LinkedIn is fine. It has millions of tech profiles–many up to date. However, there are other means to reach these candidates besides using InMail. Plus, remember that while you visit LinkedIn daily and keep your profile up to date, tech people may not. In fact, 30% of them don’t even have a LinkedIn account. Shocking to you, but if you don’t need to look for a job, why have LinkedIn?

LinkedIn Recruiter is very stingy with InMail. At $150 per month, you don’t have a lot to waste. To make it worse, many LinkedIn users have opted out of receiving InMail messages in their personal email and don’t visit LinkedIn often, so your expensive InMail can just sit there in the LinkedIn message box, unread.

With InMail, you cannot comfortably send multiple emails to a passive candidate to get a response, but you definitely have the ability to do it with the right tools.

Chrome Extensions can find most emails on LinkedIn. For example, RocketReach is a great tool. It offers a free plan and it is good at finding business emails. If you prefer personal emails, developerDB can find them on over 60% of technical candidates on LinkedIn.

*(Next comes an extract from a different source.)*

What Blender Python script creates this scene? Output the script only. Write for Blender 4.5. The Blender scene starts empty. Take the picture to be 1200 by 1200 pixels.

It is cheaper to own the email vs a one-time usage of LinkedIn InMail because you can reach out to someone multiple times with personal emails. Studies have shown that emailing someone multiple times results in 3X more responses. Although 30% of Tech Talent are not on LinkedIn––which you can easily find on GitHub or Stack Overflow with Chrome Extensions––one thing we can be assured of is how there are still millions of tech candidates on it. So just as you would go to Best Buy to check something but later buy it on Amazon, you should do the same with your recruiting. Check out profiles on LinkedIn and if you like a profile, grab their email! It most likely costs a lot less to get the email than send out one InMail, and you can personally email someone multiple times. How often have you responded to a marketing/sales email on the first try?